Henrik Merker, freier Journalist und „Störungsmelder“-Autor

Henrik Merker
© Michael Heck

Ein Schlag mit einer Flasche auf den Kopf im sächsischen Ostritz – Verfahren eingestellt, Täter nicht ermittelbar. Ein Flaschenwurf gegen meinen Kopf in Chemnitz – wegen unübersichtlicher Lage gar nicht erst angezeigt. Schlag gegen Kamera und Unterarm in Wurzen – Ermittlungen laufen.

Immer wieder gehen Neonazis so rabiat gegen mich vor.
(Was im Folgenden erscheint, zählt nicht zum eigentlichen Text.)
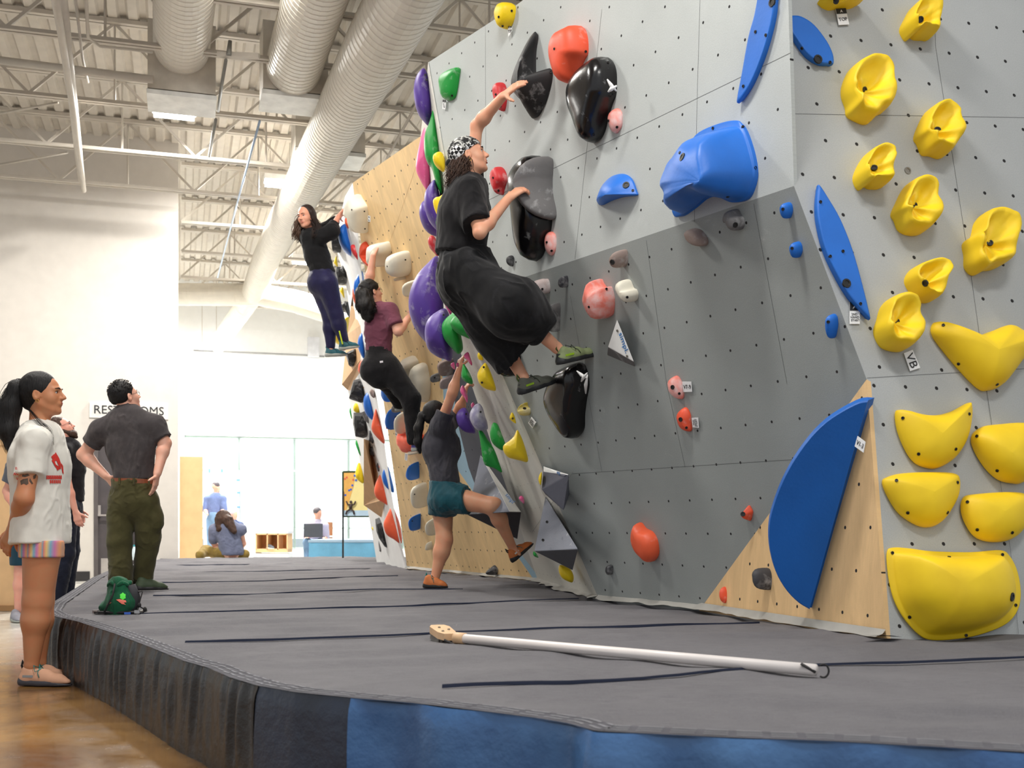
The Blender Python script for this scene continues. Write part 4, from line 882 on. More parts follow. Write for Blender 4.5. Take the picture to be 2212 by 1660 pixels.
card('p',[(613,726),(632,735),(628,785),(610,775)],PV,.06,'white tag under the red chalked foot hold','....',.03,rot=90)
hv('low','beige',.15,'grey wedge foothold under the maroon climber\'s shoe','p',[(645,685),(740,700),(750,730),(700,735),(650,742),(640,710)])
hv('dome','orr',.05,'tiny red jib at the lower left of a blue ball','p',[(485,525),(500,535),(500,555),(488,550)])
hv('dome','blu',.14,'upper blue half-moon low on the plywood wall','p',[(690,790),(645,830),(628,870),(635,895),(655,912),(705,920),(708,850)],())
hv('dome','crm',.18,'cream faceted hold between the two low blue half-moons','p',[(700,937),(670,950),(668,1020),(690,1060),(710,1110),(758,1118),(765,1010),(740,950)],[(682,1023)])
hv('dome','blu',.14,'lower blue half-moon low on the plywood wall','p',[(700,1163),(660,1180),(650,1220),(675,1265),(702,1285),(715,1220),(717,1170)],[(665,1215)])
hv('dome','crm',.2,'cream hold behind the standing leg of the grey shirt woman','p',[(820,1175),(785,1205),(790,1260),(840,1320),(870,1290),(850,1200)])
hv('dome','crm',.08,'small white bone hold near the foot of the plywood','p',[(780,1360),(768,1400),(765,1420),(795,1425),(808,1400)])
hv('cone','dgr',.12,'dark rock hold close above the mat','g',[(760,1230),(750,1250),(785,1290),(820,1325),(850,1280),(830,1255)])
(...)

Doch besonders gern stellen sie Strafanzeigen. Ein Rechtsextremer zeigte mich während einer Demo in Köthen an, weil ich auf Twitter ein Bild veröffentlichte, wie ihn Polizisten kontrollieren. Die Anzeige war aus meiner Sicht unbegründet, also wollte ich Anzeige wegen falscher Verdächtigung stellen.

Erst nach zwei Stunden Diskussion und Intervention des Einsatzleiters nahmen Polizisten die Anzeige auf. Derweil nötigten mich die Beamten, meinen Tweet zu löschen. Das Verfahren gegen mich wurde eingestellt. Meine Anzeige wegen falscher Verdächtigung aber auch – weil der Neonazi bereits wegen schwererer Delikte verurteilt wurde.
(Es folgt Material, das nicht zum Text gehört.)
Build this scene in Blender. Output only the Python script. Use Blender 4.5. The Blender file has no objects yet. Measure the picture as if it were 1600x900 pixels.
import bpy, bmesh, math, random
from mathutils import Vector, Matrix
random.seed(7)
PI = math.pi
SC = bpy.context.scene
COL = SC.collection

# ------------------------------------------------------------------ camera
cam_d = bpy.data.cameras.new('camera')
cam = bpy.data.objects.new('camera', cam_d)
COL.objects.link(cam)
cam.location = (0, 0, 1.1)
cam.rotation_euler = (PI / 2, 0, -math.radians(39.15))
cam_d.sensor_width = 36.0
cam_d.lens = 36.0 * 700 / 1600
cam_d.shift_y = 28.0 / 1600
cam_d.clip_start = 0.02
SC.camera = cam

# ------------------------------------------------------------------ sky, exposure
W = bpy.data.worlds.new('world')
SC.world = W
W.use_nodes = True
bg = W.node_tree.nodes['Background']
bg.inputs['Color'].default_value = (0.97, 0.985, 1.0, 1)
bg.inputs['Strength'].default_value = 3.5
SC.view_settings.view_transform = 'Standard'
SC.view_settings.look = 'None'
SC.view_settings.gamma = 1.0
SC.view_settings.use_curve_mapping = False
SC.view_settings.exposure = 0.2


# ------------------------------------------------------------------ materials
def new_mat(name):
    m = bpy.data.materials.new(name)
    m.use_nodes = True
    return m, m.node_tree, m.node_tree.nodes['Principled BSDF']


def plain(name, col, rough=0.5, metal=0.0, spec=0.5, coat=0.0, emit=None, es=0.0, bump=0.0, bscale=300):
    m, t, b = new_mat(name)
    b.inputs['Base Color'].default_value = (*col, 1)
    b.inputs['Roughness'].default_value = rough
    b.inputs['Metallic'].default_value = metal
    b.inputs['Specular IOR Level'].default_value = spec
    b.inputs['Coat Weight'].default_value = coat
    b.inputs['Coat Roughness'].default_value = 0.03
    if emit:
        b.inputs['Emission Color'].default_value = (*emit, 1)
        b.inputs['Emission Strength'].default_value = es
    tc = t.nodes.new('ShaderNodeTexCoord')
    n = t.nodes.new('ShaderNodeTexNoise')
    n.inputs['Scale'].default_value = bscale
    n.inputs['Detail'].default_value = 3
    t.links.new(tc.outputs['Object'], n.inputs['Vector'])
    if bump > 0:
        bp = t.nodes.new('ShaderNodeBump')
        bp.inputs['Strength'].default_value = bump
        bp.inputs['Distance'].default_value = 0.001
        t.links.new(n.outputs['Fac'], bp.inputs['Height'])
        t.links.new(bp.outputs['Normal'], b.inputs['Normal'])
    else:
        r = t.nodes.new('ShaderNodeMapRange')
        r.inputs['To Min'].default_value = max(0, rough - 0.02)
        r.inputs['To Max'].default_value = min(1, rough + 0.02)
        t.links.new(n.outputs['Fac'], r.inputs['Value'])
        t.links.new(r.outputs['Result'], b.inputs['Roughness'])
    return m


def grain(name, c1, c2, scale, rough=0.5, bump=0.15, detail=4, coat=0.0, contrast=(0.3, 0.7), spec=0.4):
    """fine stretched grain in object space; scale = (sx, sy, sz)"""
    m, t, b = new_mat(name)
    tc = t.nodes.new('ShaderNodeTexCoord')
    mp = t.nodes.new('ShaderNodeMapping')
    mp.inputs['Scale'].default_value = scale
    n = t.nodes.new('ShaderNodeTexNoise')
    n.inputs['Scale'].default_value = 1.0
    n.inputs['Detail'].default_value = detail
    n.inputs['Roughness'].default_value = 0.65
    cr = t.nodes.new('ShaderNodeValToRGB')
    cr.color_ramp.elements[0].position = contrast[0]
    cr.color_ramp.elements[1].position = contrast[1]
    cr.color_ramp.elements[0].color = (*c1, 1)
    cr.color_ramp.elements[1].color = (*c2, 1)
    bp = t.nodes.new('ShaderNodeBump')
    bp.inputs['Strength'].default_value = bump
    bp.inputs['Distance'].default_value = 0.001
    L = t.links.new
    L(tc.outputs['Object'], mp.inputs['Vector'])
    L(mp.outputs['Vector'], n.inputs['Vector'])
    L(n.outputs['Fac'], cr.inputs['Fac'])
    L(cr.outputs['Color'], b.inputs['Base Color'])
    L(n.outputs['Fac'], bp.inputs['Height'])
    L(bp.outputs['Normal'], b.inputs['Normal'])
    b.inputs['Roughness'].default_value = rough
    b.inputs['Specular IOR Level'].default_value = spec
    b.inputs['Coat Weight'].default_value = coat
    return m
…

In meiner Akte beim Landeskriminalamt Sachsen finden sich bei einer Auskunftsanfrage weitere Anzeigen von Rechtsextremen. Alle Verfahren wurden eingestellt. Der sächsische Datenschutzbeauftragte empfahl auf Nachfrage, einen Löschantrag zu stellen – er hält die Einträge für bedenklich.

Rechtsextreme Blogs verbreiten unterdessen Falschbehauptungen über mich. Sie verwenden die Vokabeln „roter Politkommissar“ und „Schreibtischtäter“ – ein Wort, das Hannah Arendt für den am Strang hingerichteten NS-Verbrecher Adolf Eichmann prägte.
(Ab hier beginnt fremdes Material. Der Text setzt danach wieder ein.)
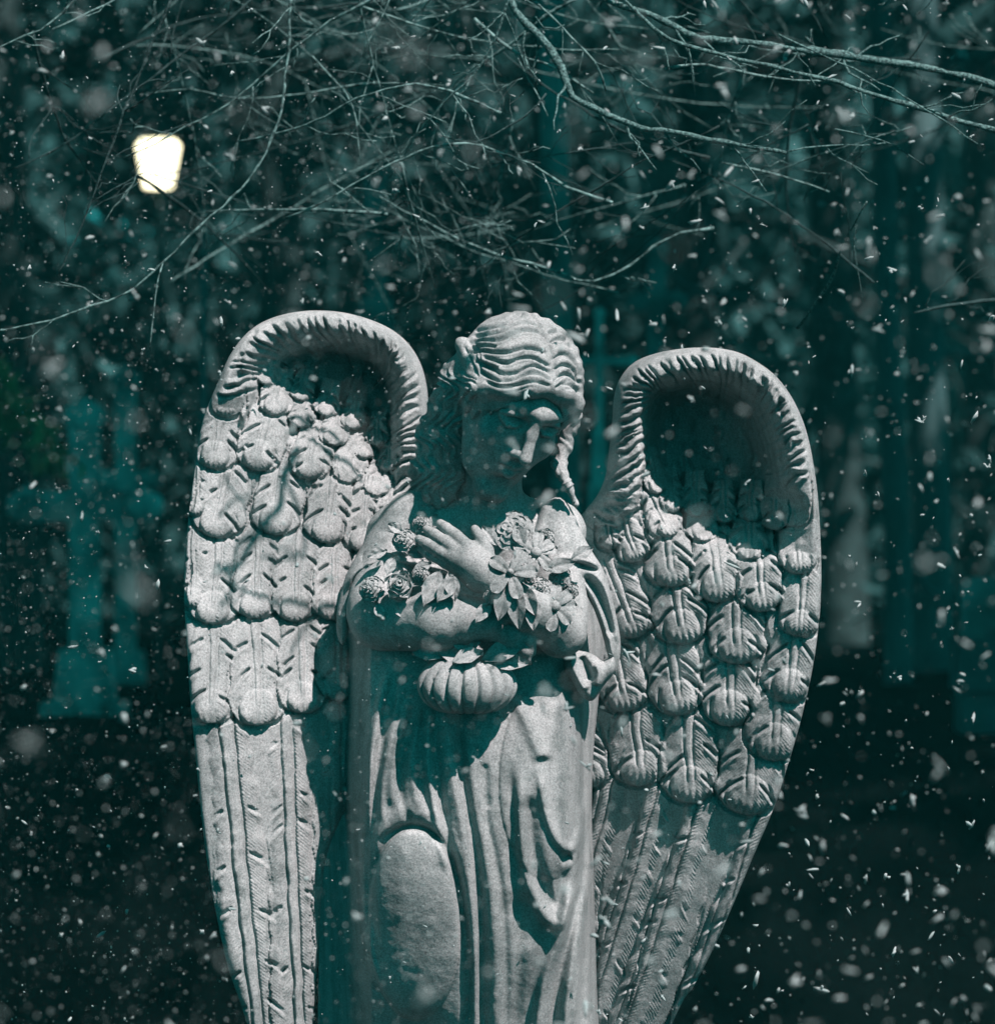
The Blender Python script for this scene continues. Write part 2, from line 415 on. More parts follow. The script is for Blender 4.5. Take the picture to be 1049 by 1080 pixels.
def wl_height(X, Y, sd, arc):
    base = wl_base(X, Y)
    H = base.copy()-3
    hs, _, _, _, _ = signed(X, Y, HL)
    hs = hs+fbm(X, Y, 24)*9*sm(400, 440, Y); hd = 112*sm(-6-22*sm(400, 440, Y)*sm(425, 400, X), 34+14*sm(400, 440, Y), hs)*(1-.35*sm(330, 270, X)); H -= hd
    # leading edge roll
    dr, ar, _, tr, _, _ = polydist(X, Y, WLrim)
    H += 34*np.sqrt(np.clip(1-(dr/25)**2, 0, 1))*sm(0, 90, ar)*sm(0, 80, tr-ar)
    rim_ribs(H, X, Y, sd, np.where((Y < 620), arc, -999), AL0, AL1, 0, 11, sp=11.5, depth=8.5, inner=50, outer=5, slant=.3)
    down_marks(H, X, Y, HL, 130, 5, (-.35, 1), 6.0)
    bh = base-.62*hd
    F = lambda *a, **k: feather(H, X, Y, base, *a, **k)
    FH = lambda *a, **k: feather(H, X, Y, bh, *a, **k)
    # long flight feathers
    F((238, 700), (294, 1250), 31, -3, 3, knob=False, notches=8, bulge=9, tilt=2, seed=31, bend=-3, shaft=.2)
    F((300, 700), (324, 1250), 28, -4, 1, knob=False, notches=8, bulge=9, tilt=2, seed=32, bend=-1, shaft=.18)
    F((352, 660), (358, 1150), 26, -5, -1, knob=False, notches=9, bulge=7, tilt=4, seed=34, shaft=.2)
    F((395, 640), (380, 1000), 24, -5, -2, knob=False, notches=7, bulge=6, tilt=4, seed=35, shaft=.2)
    rows = [  # root, tip, width
        [((230, 640), (228, 760), 26), ((270, 636), (276, 763), 27), ((316, 630), (321, 752), 24), ((356, 630), (358, 740), 22), ((395, 610), (392, 720), 22)],
        [((208, 540), (206, 640), 15), ((236, 545), (226, 657), 25), ((275, 540), (270, 652), 22), ((316, 540), (311, 656), 23), ((352, 545), (350, 655), 20), ((392, 540), (388, 640), 20)],
        [((212, 470), (208, 545), 14), ((246, 462), (229, 567), 25), ((300, 470), (288, 564), 24), ((352, 478), (341, 573), 23), ((388, 500), (377, 582), 18), ((412, 500), (405, 570), 14)],
        [((238, 408), (227, 495), 21), ((285, 422), (270, 496), 23), ((332, 440), (323, 505), 21), ((372, 452), (362, 508), 17), ((402, 470), (393, 522), 14)],
        [((243, 385), (238, 440), 16), ((292, 385), (288, 437), 17), ((318, 412), (313, 450), 13), ((352, 425), (347, 468), 15), ((384, 450), (380, 482), 11)],
        [((318, 385), (312, 420), 12), ((345, 395), (338, 436), 13), ((372, 410), (366, 450), 12), ((396, 430), (392, 468), 11), ((408, 460), (404, 496), 10), ((283, 375), (276, 404), 11)]]
    for i, rw in enumerate(rows):
        for j, (a, b, w) in enumerate(rw): (F if i < 3 else FH)(a, b, w*1.08, seed=100+i*10+j, lift1=7.5, notches=2 if j % 2 else 3)
    H += fbm(X, Y, 30)*1.5
    return H
WLrim = catmull([(222, 470), (238, 425), (252, 385), (272, 360), (295, 348), (325, 341), (360, 342), (390, 352), (412, 368), (426, 388), (431, 415), (432, 445), (428, 475), (420, 500), (418, 540)], 6)
def arc_of(poly, p):
    pts = np.vstack([poly, poly[:1]]); _, a, _, _, _, _ = polydist(np.array([p[0]]), np.array([p[1]]), pts); return float(a[0])
AL0, AL1 = arc_of(WL, (225, 415)), arc_of(WL, (440, 520))
hf_object('wing', WL, np.concatenate([np.arange(320, 1092, 1.0), np.arange(1092, 1245, 6.)]), np.arange(192, 456, 1.0),
          wl_height, lambda X, Y, sd: wl_base(X, Y)-20-118*sm(-16, 22, signed(X, Y, HL)[0]), STONE, statue, edge=11)

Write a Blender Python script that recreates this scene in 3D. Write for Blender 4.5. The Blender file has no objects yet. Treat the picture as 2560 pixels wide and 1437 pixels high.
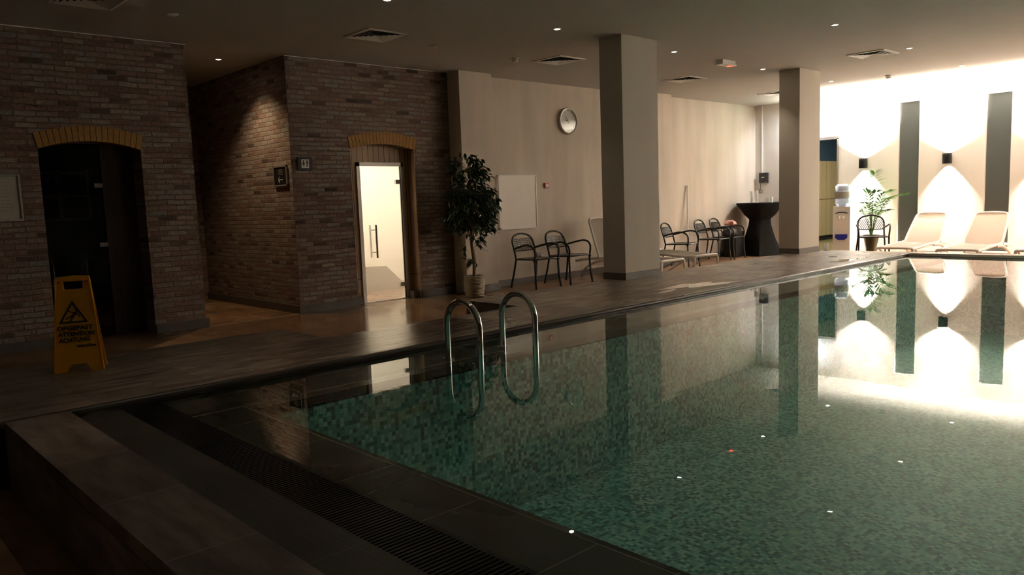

Angeklagt wurde bisher keiner der Rechtsextremen, die mich auf Demonstrationen beleidigen, schlagen, nötigen oder im Internet diffamieren – selbst bei enormen Entgleisungen: Bei einer AfD-Demonstration in Querfurt drohten mir mehrere Teilnehmer auf dem Marktplatz, mich zu ermorden. Der damalige Mitarbeiter eines Abgeordneten versuchte, mich abzudrängen. Ein anderer Mann ging mehrfach brüllend und mit Prügel drohend, auf mich zu. Polizisten führten ihn ab. Die Polizeisprecherin neben mir meinte, so was habe sie noch nie erlebt. Immerhin: Der AfD-Mann entschuldigte sich einige Monate später.